***** Data

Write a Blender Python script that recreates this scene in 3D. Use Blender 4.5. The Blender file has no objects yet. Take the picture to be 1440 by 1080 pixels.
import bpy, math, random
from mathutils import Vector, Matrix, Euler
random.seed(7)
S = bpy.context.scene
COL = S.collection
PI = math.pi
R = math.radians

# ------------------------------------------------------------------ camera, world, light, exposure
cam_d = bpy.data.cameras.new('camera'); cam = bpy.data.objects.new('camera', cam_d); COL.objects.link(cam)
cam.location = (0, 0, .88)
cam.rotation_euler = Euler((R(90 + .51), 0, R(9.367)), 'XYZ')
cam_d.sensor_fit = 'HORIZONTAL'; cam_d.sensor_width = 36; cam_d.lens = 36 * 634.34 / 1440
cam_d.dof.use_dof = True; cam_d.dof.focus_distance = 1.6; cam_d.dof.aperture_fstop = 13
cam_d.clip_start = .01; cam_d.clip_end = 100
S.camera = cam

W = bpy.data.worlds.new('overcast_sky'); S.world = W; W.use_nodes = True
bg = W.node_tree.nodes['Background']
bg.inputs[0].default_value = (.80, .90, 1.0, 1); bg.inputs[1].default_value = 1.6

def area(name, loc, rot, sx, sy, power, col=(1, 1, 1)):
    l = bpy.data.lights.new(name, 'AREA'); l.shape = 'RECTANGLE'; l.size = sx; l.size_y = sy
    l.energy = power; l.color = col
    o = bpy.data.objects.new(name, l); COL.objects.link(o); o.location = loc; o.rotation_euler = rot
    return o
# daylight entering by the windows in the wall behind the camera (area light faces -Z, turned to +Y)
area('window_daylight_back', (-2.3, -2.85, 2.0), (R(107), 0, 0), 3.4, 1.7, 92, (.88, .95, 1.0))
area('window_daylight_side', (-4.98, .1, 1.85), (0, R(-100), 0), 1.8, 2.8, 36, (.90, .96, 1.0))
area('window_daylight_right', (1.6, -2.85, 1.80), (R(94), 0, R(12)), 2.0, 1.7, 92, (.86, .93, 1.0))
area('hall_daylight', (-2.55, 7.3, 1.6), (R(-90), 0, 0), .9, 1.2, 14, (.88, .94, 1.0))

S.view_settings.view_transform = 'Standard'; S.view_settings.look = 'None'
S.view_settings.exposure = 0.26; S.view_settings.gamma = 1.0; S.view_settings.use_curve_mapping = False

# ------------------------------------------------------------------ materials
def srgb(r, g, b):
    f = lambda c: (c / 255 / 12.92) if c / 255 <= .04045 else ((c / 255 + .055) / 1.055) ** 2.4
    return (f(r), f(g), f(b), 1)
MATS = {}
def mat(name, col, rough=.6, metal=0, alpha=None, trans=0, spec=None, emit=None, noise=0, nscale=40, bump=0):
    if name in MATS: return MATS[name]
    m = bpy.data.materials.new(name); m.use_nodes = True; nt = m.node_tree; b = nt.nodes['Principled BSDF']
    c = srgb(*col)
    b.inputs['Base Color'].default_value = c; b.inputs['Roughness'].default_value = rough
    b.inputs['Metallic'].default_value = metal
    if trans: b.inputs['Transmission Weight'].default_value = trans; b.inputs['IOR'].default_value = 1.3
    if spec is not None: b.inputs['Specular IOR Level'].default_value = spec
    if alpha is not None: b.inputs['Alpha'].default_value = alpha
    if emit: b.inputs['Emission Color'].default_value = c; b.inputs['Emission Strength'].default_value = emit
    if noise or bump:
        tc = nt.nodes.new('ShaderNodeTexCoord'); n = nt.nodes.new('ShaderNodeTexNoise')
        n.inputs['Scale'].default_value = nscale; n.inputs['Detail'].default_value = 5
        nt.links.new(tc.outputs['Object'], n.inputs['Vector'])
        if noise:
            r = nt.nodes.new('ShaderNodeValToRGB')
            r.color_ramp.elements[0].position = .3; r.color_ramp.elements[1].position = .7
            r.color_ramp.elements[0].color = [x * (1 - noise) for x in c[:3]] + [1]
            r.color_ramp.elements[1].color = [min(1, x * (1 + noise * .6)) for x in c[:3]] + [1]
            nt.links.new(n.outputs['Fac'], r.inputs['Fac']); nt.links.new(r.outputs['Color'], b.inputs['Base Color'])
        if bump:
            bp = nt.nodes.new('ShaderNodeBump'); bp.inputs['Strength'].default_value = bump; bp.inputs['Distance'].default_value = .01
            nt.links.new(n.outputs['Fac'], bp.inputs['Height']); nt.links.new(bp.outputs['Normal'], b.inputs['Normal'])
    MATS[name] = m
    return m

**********

What to do - Lines from the beginning of the data above through the line containing "(.88, .94, 1.0))" are to be returned exactly, and no others.

Task output -
Write a Blender Python script that recreates this scene in 3D. Use Blender 4.5. The Blender file has no objects yet. Take the picture to be 1440 by 1080 pixels.
import bpy, math, random
from mathutils import Vector, Matrix, Euler
random.seed(7)
S = bpy.context.scene
COL = S.collection
PI = math.pi
R = math.radians

# ------------------------------------------------------------------ camera, world, light, exposure
cam_d = bpy.data.cameras.new('camera'); cam = bpy.data.objects.new('camera', cam_d); COL.objects.link(cam)
cam.location = (0, 0, .88)
cam.rotation_euler = Euler((R(90 + .51), 0, R(9.367)), 'XYZ')
cam_d.sensor_fit = 'HORIZONTAL'; cam_d.sensor_width = 36; cam_d.lens = 36 * 634.34 / 1440
cam_d.dof.use_dof = True; cam_d.dof.focus_distance = 1.6; cam_d.dof.aperture_fstop = 13
cam_d.clip_start = .01; cam_d.clip_end = 100
S.camera = cam

W = bpy.data.worlds.new('overcast_sky'); S.world = W; W.use_nodes = True
bg = W.node_tree.nodes['Background']
bg.inputs[0].default_value = (.80, .90, 1.0, 1); bg.inputs[1].default_value = 1.6

def area(name, loc, rot, sx, sy, power, col=(1, 1, 1)):
    l = bpy.data.lights.new(name, 'AREA'); l.shape = 'RECTANGLE'; l.size = sx; l.size_y = sy
    l.energy = power; l.color = col
    o = bpy.data.objects.new(name, l); COL.objects.link(o); o.location = loc; o.rotation_euler = rot
    return o
# daylight entering by the windows in the wall behind the camera (area light faces -Z, turned to +Y)
area('window_daylight_back', (-2.3, -2.85, 2.0), (R(107), 0, 0), 3.4, 1.7, 92, (.88, .95, 1.0))
area('window_daylight_side', (-4.98, .1, 1.85), (0, R(-100), 0), 1.8, 2.8, 36, (.90, .96, 1.0))
area('window_daylight_right', (1.6, -2.85, 1.80), (R(94), 0, R(12)), 2.0, 1.7, 92, (.86, .93, 1.0))
area('hall_daylight', (-2.55, 7.3, 1.6), (R(-90), 0, 0), .9, 1.2, 14, (.88, .94, 1.0))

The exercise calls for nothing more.